PSU plots new course for language programs

  Wednesday, September 25, 2013 2:00 AM

Pittsburg, KS

PSU plots new course for language programs

Although Pittsburg State University remains “committed to foreign language and culture as an important part of the university,” the decision has been made to phase out the university’s bachelor of arts degree programs in Spanish and French, according to Dr. Lynette Olson, PSU’s provost and vice president for academic affairs.

Olson said the decision was based on a lengthy program review process and a recommendation from the Program Review Committee that highlighted continuing low numbers of students either seeking or completing those two degrees.

Students already enrolled in the Spanish and French BA programs will be allowed to finish those degrees, Olson said, but no additional students will be allowed to declare a major in either.

Karl Kunkel, dean of the College of Arts and Sciences, said Spanish, French and other languages will continue to be taught at PSU and he will work with faculty in the Department of Modern Languages and Literature to chart a course for the future of language instruction at the university.

“Foreign languages and culture are important to the university and central to a well-rounded academic experience,” Kunkel said. “There are a number of options for the university to consider as we plan for the future. We will work on that together.”

Program review is a periodic, comprehensive self-assessment process that all academic programs on campus undergo on a rotating basis. It is designed to enhance overall institutional quality and accountability. Program review is the one major opportunity that departments have to conduct a comprehensive self-study in order to demonstrate that their programs are current, of sufficient size and quality, and help the institution serve its mission.
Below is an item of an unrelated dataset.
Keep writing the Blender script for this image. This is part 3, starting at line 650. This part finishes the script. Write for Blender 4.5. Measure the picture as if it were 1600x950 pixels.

The Program Review Committee is composed of faculty and administrators from across campus.

Kunkel said that as early as 2009, the BA programs in Spanish and French were having difficulty reaching the minimum enrollment or completion numbers set by the Kansas Board of Regents.

Those standards, Kunkel said, can force universities to make some difficult decisions.

“Public universities have an obligation to be good stewards of taxpayer's money and the resources entrusted to us," Kunkel said, "we need to search for the best way to offer programs enhancing and promoting student success, and we use these principles as guidelines when determining the best method for offering foreign language instruction, credentials, and opportunities on our campus."